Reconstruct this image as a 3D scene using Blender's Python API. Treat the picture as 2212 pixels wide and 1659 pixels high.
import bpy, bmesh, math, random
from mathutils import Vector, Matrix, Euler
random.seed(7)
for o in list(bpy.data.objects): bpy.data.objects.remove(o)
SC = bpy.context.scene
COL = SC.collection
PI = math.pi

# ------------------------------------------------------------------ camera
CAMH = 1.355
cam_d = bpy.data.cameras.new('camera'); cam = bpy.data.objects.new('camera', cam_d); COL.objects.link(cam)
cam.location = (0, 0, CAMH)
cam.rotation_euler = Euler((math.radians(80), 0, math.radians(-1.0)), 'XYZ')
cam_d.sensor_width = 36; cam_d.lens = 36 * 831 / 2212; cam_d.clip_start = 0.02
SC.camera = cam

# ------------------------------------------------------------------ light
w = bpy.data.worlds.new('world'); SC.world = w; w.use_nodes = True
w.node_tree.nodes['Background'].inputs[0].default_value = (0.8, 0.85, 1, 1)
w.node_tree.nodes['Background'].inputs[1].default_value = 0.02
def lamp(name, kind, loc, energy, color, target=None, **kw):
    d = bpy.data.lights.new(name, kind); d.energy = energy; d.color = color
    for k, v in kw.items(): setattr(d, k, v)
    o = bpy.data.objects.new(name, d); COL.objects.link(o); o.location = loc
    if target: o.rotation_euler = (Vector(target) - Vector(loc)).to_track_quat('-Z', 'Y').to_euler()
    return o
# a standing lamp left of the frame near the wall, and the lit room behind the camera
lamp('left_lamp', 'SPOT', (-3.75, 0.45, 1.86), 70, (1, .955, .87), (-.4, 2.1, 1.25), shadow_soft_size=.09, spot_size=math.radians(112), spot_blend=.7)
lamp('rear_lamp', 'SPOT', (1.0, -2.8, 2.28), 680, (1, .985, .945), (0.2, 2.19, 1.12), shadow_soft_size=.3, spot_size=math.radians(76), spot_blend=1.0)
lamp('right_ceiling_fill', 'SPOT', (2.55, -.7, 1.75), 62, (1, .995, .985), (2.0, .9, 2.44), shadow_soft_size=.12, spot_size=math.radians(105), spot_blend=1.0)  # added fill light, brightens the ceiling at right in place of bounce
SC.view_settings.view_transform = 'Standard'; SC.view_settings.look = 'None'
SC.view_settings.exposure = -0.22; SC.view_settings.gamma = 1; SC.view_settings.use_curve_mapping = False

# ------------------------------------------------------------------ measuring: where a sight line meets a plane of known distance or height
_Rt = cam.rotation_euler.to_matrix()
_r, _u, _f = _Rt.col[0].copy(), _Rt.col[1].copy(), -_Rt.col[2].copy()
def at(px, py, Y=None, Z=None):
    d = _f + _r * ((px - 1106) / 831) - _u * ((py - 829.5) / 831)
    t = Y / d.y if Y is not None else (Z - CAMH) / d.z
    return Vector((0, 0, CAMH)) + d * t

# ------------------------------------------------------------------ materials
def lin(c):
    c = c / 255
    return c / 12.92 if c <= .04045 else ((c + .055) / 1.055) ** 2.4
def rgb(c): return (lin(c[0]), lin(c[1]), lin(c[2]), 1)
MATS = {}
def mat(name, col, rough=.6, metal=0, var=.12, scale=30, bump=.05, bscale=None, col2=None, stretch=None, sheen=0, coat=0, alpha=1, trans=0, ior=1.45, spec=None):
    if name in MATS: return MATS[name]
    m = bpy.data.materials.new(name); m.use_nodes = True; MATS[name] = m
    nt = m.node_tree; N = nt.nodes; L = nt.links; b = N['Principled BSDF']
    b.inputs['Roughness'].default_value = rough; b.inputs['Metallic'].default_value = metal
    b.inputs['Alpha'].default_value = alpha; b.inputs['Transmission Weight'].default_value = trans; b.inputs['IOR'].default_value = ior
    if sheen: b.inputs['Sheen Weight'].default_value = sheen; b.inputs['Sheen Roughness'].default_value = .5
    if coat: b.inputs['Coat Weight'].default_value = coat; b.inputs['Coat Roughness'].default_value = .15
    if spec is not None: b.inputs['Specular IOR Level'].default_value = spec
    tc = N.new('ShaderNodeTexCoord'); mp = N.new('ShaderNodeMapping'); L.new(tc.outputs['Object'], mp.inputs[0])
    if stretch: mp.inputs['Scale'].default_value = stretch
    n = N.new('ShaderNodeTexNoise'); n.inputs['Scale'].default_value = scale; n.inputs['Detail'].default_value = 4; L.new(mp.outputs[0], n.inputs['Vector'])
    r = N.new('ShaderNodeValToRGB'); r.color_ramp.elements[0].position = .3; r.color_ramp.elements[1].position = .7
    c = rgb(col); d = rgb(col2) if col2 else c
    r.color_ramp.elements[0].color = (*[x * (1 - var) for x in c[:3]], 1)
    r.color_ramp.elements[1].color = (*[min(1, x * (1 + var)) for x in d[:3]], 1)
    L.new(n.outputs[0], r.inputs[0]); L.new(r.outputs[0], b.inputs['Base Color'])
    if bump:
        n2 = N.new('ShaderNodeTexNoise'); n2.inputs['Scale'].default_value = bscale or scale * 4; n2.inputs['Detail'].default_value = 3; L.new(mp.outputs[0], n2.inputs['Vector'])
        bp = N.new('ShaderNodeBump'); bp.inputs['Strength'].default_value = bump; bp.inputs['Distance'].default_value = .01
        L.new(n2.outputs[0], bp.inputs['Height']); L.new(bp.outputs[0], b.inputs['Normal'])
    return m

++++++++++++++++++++

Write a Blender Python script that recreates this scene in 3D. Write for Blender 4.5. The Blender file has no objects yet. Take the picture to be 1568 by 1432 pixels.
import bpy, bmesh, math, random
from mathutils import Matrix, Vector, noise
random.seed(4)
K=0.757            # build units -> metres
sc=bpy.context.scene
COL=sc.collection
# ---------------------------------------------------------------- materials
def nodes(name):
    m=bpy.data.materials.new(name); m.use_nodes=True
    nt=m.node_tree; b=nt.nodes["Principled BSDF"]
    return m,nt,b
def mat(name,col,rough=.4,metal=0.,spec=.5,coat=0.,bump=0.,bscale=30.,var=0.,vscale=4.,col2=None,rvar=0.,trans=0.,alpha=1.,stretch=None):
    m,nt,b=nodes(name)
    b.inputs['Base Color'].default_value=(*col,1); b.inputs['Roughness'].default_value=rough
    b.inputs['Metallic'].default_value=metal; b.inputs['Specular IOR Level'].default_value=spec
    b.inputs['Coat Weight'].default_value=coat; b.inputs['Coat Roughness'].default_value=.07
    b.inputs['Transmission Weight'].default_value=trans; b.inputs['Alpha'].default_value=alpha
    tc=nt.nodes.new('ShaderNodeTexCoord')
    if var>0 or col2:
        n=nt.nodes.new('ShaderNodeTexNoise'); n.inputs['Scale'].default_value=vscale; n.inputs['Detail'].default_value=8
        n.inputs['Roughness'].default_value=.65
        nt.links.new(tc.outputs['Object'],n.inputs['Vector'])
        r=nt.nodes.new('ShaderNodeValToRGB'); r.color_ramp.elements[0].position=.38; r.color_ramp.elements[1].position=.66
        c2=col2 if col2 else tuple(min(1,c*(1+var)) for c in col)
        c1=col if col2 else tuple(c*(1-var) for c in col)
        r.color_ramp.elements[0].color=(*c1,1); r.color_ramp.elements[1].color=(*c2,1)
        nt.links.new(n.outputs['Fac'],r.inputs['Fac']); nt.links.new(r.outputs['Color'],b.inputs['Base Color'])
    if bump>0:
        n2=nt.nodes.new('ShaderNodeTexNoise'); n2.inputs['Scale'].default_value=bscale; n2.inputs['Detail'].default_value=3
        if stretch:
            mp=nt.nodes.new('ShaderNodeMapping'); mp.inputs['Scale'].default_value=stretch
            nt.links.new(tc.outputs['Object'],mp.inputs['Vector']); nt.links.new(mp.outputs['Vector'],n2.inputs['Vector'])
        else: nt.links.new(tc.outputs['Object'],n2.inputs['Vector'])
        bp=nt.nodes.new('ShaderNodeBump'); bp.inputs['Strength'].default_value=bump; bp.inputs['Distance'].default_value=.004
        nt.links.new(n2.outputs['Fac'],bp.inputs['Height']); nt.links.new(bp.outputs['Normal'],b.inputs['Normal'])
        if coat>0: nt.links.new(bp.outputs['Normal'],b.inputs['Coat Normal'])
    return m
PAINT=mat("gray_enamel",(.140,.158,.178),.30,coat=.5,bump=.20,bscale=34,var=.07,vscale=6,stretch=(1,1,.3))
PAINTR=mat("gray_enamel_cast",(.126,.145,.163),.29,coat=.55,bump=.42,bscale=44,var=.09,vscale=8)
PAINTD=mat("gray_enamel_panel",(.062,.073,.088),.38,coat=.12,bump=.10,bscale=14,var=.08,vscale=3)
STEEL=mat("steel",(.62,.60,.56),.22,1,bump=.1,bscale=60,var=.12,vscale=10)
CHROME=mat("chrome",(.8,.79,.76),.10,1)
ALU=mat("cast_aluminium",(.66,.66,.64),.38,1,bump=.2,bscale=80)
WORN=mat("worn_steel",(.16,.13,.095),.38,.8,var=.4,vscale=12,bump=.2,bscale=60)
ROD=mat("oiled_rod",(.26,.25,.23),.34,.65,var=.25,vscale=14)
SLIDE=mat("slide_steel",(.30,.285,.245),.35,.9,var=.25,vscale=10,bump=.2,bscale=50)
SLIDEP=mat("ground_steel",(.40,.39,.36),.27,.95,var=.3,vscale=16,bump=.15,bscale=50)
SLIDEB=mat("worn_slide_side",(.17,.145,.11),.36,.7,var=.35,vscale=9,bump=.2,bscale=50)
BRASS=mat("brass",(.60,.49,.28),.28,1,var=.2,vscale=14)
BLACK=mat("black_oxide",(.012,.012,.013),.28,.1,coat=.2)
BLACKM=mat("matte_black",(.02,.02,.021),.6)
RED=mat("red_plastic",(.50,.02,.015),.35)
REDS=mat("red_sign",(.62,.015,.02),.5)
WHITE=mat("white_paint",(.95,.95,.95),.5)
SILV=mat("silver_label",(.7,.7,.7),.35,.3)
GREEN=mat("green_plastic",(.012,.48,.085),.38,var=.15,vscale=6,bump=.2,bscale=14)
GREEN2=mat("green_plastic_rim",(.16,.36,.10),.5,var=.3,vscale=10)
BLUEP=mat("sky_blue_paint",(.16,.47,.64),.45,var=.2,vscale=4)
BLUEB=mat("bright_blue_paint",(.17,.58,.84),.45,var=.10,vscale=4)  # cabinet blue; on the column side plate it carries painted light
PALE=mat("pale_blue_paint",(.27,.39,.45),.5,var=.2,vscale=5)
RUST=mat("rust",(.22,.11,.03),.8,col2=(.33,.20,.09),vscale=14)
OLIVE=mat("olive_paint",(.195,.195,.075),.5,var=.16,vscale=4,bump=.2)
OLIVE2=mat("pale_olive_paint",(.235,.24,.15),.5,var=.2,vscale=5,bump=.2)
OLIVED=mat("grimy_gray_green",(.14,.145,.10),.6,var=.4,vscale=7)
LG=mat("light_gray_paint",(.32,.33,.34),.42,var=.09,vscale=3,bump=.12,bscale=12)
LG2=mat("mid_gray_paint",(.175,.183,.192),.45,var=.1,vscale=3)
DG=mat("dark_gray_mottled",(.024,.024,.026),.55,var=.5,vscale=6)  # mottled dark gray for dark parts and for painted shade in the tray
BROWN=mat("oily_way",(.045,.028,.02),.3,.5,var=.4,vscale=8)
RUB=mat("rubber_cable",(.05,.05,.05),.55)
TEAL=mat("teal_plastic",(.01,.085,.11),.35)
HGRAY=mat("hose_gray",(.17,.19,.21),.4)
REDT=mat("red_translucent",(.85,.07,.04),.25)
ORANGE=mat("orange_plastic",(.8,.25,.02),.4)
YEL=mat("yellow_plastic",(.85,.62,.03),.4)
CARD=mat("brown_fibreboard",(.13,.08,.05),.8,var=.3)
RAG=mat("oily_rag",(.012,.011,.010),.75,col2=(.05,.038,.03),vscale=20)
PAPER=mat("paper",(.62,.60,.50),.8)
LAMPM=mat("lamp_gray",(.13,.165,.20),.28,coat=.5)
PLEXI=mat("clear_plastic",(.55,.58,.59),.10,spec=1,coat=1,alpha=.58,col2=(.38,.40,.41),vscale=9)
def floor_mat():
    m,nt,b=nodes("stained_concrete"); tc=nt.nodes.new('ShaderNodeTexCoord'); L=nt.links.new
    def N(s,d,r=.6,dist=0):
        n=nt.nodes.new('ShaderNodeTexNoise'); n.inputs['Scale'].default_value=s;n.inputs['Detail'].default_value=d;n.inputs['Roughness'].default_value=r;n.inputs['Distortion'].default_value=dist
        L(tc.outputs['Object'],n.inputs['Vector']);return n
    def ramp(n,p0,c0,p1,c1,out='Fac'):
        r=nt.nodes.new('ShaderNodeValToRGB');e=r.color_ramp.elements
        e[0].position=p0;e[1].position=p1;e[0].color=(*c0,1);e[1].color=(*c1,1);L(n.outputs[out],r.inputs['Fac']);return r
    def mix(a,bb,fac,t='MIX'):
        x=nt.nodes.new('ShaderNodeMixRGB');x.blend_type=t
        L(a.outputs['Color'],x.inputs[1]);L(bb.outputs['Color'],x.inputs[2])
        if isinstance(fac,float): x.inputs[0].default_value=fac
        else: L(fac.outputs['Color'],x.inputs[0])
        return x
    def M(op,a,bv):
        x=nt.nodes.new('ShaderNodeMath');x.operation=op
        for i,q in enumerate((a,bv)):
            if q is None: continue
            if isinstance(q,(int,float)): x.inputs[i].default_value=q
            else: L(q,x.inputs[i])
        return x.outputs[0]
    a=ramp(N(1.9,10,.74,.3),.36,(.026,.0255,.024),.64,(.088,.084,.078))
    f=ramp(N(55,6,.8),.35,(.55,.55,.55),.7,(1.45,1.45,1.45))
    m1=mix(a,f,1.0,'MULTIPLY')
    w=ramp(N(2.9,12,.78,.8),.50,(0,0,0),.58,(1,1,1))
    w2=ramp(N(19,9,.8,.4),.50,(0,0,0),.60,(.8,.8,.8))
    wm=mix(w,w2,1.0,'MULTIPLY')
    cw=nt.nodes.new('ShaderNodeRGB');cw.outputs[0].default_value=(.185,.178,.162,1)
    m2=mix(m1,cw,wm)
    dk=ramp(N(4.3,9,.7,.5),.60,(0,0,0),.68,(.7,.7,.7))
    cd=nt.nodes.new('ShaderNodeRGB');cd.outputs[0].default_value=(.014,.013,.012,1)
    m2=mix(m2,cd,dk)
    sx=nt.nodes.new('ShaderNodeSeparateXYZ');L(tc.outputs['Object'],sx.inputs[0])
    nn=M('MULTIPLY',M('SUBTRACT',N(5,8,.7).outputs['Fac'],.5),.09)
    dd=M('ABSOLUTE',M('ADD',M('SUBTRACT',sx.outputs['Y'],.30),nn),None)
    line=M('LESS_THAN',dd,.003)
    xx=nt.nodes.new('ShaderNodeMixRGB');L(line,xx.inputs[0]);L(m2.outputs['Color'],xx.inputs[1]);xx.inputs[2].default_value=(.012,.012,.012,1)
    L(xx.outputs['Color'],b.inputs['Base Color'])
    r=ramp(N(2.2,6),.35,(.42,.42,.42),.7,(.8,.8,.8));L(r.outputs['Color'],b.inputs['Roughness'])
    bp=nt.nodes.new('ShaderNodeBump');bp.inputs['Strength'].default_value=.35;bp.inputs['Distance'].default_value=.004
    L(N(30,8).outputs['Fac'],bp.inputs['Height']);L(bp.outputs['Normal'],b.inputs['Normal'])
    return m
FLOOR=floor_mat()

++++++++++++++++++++

Quote the lines that begin at the line containing "Reconstruct this image" and end at the line containing "SC.camera = cam", keeping both of those lines.

WRITTEN SOLUTION:
Reconstruct this image as a 3D scene using Blender's Python API. Treat the picture as 2212 pixels wide and 1659 pixels high.
import bpy, bmesh, math, random
from mathutils import Vector, Matrix, Euler
random.seed(7)
for o in list(bpy.data.objects): bpy.data.objects.remove(o)
SC = bpy.context.scene
COL = SC.collection
PI = math.pi

# ------------------------------------------------------------------ camera
CAMH = 1.355
cam_d = bpy.data.cameras.new('camera'); cam = bpy.data.objects.new('camera', cam_d); COL.objects.link(cam)
cam.location = (0, 0, CAMH)
cam.rotation_euler = Euler((math.radians(80), 0, math.radians(-1.0)), 'XYZ')
cam_d.sensor_width = 36; cam_d.lens = 36 * 831 / 2212; cam_d.clip_start = 0.02
SC.camera = cam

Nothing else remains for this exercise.